Quels sont les postes les plus importants ? Quels commissaires vont peser le plus sur la politique européenne dans les prochaines années ?

Cela dépend bien entendu des intérêts de chacun (pour certains pays, l’agriculture est le poste le plus convoité). Mais tous les postes à dimension économique, et notamment la concurrence, seront les postes les plus influents, du fait de l’importance de Bruxelles dans la régulation de nos économies. D’autres commissions seront beaucoup plus périphériques - c’est le cas de l’élargissement, qui n’est clairement pas une priorité pour les cinq prochaines années (d’où la nomination d’un proche de Viktor Orban à ce poste), ,mais aussi de la politique étrangère, dans la mesure où les Etats gardent jalousement leurs prérogative.

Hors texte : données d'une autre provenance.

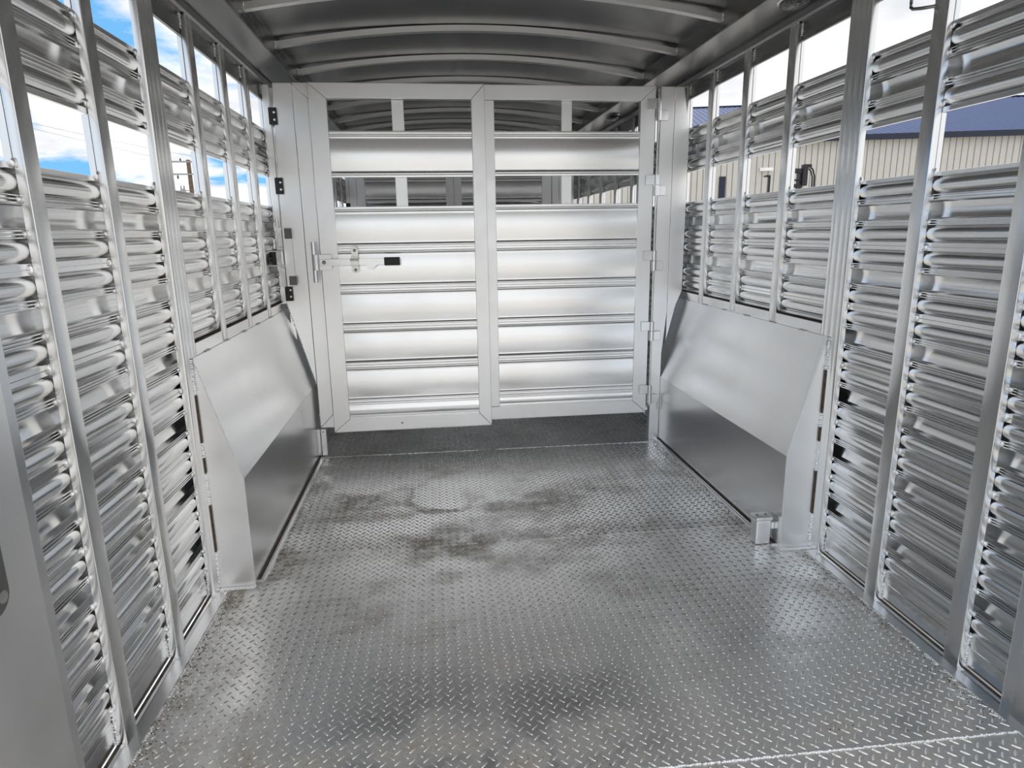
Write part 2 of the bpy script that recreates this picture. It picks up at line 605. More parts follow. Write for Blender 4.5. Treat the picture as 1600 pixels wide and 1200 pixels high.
    for y in posts + [yw]:
        if y > 4.0: continue
        wd = 0.0
        for i, z in enumerate(zt):
            if 2.1 < y and z < 0.83: continue
            if y == yw and z < 0.0: continue
            if i < 6:
                h = zt[i] - zt[i + 1]
                zz = [(z - 0.0 * h, 0.011)] + ([(z - 0.34 * h, 0.008), (z - 0.66 * h, 0.008)])
            else:
                zz = [(z, 0.006)]
            for zc, sz in zz:
                if 2.1 < y and zc < 0.83: continue
                it.append((s * (XS - 0.0015), y + wd - 0.002, zc + rnd.uniform(-.001, .001), 0.0058, 0.0075, sz * rnd.uniform(.85, 1.1)))
        for zc in (up_top - 0.010, up_top - 0.072, up_top - 0.138, up_bot + 0.022):
            it.append((s * (XS - 0.001), y - 0.001, zc, 0.0048, 0.006, 0.009))
        if y < 2.1:
            it += bead_line((s * (XS - 0.001), y - 0.001, 0.093), (s * (XS - 0.001), y - 0.001, 0.010), 0.0036, 0.0055)
            it += bead_line((s * (A + 0.002), y - 0.001, 0.006), (s * (XS - 0.002), y - 0.001, 0.006), 0.003, 0.005)
        it += bead_line((s * (A + 0.003), y, post_top + 0.001), (s * (A + 0.002), y + 0.045, post_top + 0.001), 0.003, 0.008)
        it += bead_line((s * (XS - 0.001), y, post_top), (s * (XS - 0.001), y, post_top - 0.040), 0.0035, 0.006)
    part('weld_bead', blobs_mesh(it), M_WELD, w, 'row of small shiny weld beads', kind='stuff')
    # broken bead along the floor rail
    it = []
    for a0, a1 in ((1.12, yw + 0.03),):
        it += bead_line((s * (A - 0.032), a0, 0.002), (s * (A - 0.032), a1, 0.002), 0.0028, 0.007, gap=lambda t: (int(t * 37) % 3 == 0))
    part('weld_bead', blobs_mesh(it), M_WELD, w, kind='stuff')
    return w


WL = wall(-1)
WR = wall(1)

# nose of the trailer, far beyond both gates
fr = root('wall_front', (0, Y_END, 0), 'dark aluminium nose wall closing the far end of the trailer', 'wall', kind='structure')
for i in range(10):
    z1 = 1.95 - i * 0.1935
    part('slat', extrude_profile(scaled(PROF, 0.1925), 0.004, lambda ss, d, t, z1=z1: (t, Y_END + d, z1 - ss), -1.06, 1.06), M_SLAT, fr)

# ------------------------------------------------------------------ floor of tread plate
fl = root('floor', (0, Y_REAR, 0), 'aluminium diamond tread plate floor with dirt stains and welded seams', 'floor', kind='structure')
# plate joints (left x,y  ->  right x,y)
SEAMS = [((-1.02, 1.140), (1.02, 1.112)), ((-1.02, 2.219), (1.02, 2.211)), ((-1.02, 3.290), (1.02, 3.263)), ((-1.02, 4.35), (1.02, 4.35)), ((-1.02, 5.4), (1.02, 5.4)), ((-1.02, 6.5), (1.02, 6.5))]
edges = [((-1.05, 0.86), (1.05, 0.86))] + [((-1.05, a[1]), (1.05, b[1])) for a, b in SEAMS] + [((-1.05, Y_END), (1.05, Y_END))]
for k in range(len(edges) - 1):
    (a, b), (c, d) = edges[k], edges[k + 1]
    g = 0.0012
    dz = (0.0, 0.0006, 0.0, 0.0008, 0, 0, 0)[k]
    q = [(a[0], a[1] + g, dz), (b[0], b[1] + g, dz), (d[0], d[1] - g, dz), (c[0], c[1] - g, dz)]
    part('tread_plate', plate([(x, y, z - 0.004) for x, y, z in q], 0.004), M_FLOOR, fl)
part('sub_floor', box(-1.09, 1.09, 0.86, Y_END + 0.05, -0.09, -0.0055, 0.003, 1), M_RAIL, fl)
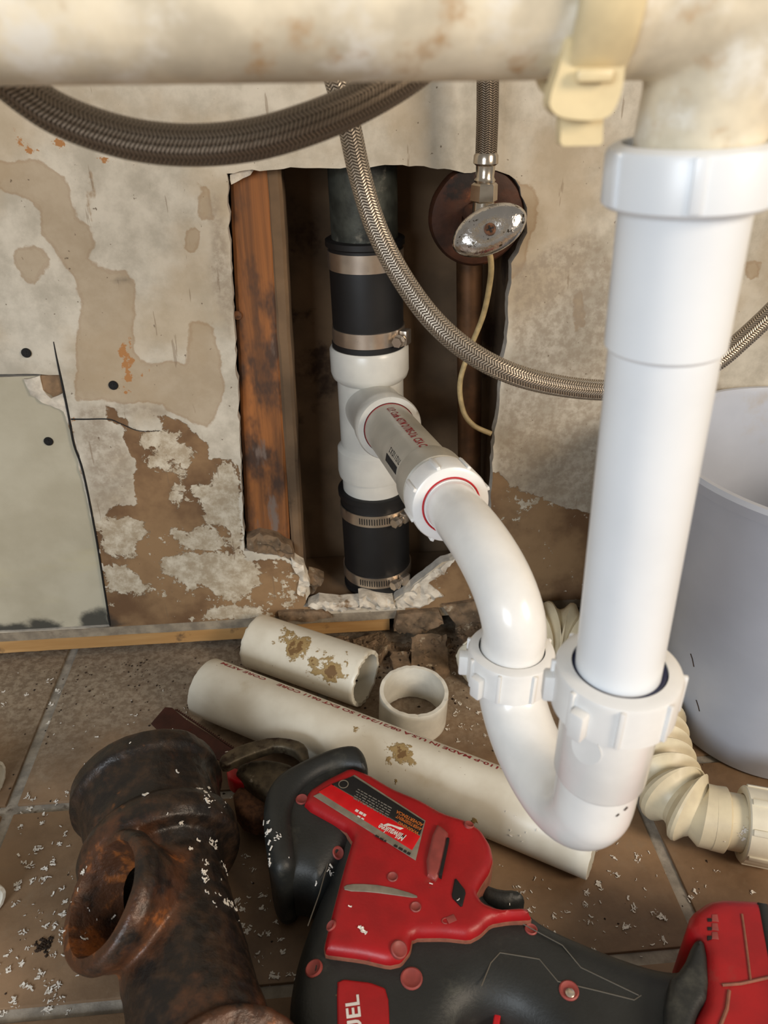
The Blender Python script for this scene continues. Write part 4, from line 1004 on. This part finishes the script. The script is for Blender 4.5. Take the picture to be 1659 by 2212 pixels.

Quelle conception de l'Europe se dégage de cette Commission ?

Une des nouveautés de cette Commission, c'est qu'elle a été très féminisée - c'est un signal assez fort qui est envoyé aux libéraux et aux socio-démocrates. Mais surtout c'est une Commission qui est une fois de plus complètement pro-européenne (sans être pour autant fédéraliste), ce qui n'était pas acquis au moment de sa constitution. Les Commissaires sont nommés par les gouvernements avant confirmation par le Parlement, et le risque était bel et bien présent que la Pologne ou l’Italie envoient des “commissaires-bulldozer" à l'intérieur de la Commission pour bloquer tout développement. Or, les Polonais ont joué le jeu, et la crise gouvernementale en Italie a permis au PD de revenir au pouvoir et de nommer Gentiloni,  qui va travailler "collectif" dans la Commission.

Du point de vue français, une des grandes questions va être la relation entre Sylvie Goulard et les autorités à Paris. Emmanuel Macron pense-t-il pouvoir l'influencer par le fait qu'elle soit Française et qu'elle soit nommée par lui ? Sylvie Goulard a un caractère bien trempé; elle est également très indépendante et très sincèrement en l’Europe. Officiellement, les Commissaires sont sensés être au service de l’intérêt européen, pas de l’intérêt national - une chose que les gouvernements nationaux ont parfois du mal à accepter. Dans le cadre d’un gouvernement français beaucoup plus unilatéraliste que ne le laissent entendre les déclarations du Président, il y aura probablement matière à conflit, et il sera intéressant de voir qui de l’exécutif national ou de la Commissaire l’emportera lorsque ce sera le cas. Au delà, et  comme toujours à chaque nouvelle Commission, la situation française pose la question plus large de savoir quelle sera la relation entre une Commission nommée par les chefs de gouvernement, et le Conseil composé de ces memes chefs de gouvernement. La Commission aura-t-elle un poids suffisant pour s’imposer face au conseil? Certaines personnalités qui dépendent peu de leur capitale (c’est le cas de Frans Timmermans, de Valdis Dombrovskis, ou encore de Margrethe Vestager) feront pencher la balance vers Bruxelles, d’autre non. Ce sera le travail de Charles Michel et d'Ursula van der Leyen d’amener la autorité supra-étatique qu’est la Commission et le très intergouvernemental Conseil à travailler ensemble. Si le courant ne passe pas, le Parlement européen pourrait en profiter pour multiplier les initiatives.

Quel est le rôle de Sylvie Goulard dans la nouvelle Commission ?

Il y a deux défis pour elle : le premier va être de trouver sa place dans cette Commission - Goulard est une personnalité forte, ce qui est une bonne chose, mais cela peut également l’amener à rentrer en conflit avec ses collègues - la relation avec Vestager sera probablement une clé de son intégration, dans la mesure où ce sont les deux commissaires libérales qui ont le plus de chances de rentrer en conflit, du fait de leur caractère bien trempé et de leurs compétences qui vont se chevaucher (tandis que Vestager aura institutionnellement l’avantage).

Son deuxième défi sera sa relation avec Paris, et notamment avec Emmanuel Macron. On sait désormais que Jupiter n’apprécie guère l’ombre portée par d'éventuels satellites. Le satellite Europe de son dispositif européen saura-t-elle exister tout en restant en orbite, ou assistera-t-on à une relation plus conflictuelle? Le problème est en tous cas posée, et il faudra observer les premiers pas de la nouvelle Commissaire une fois sa nomination confirmée par le parlement.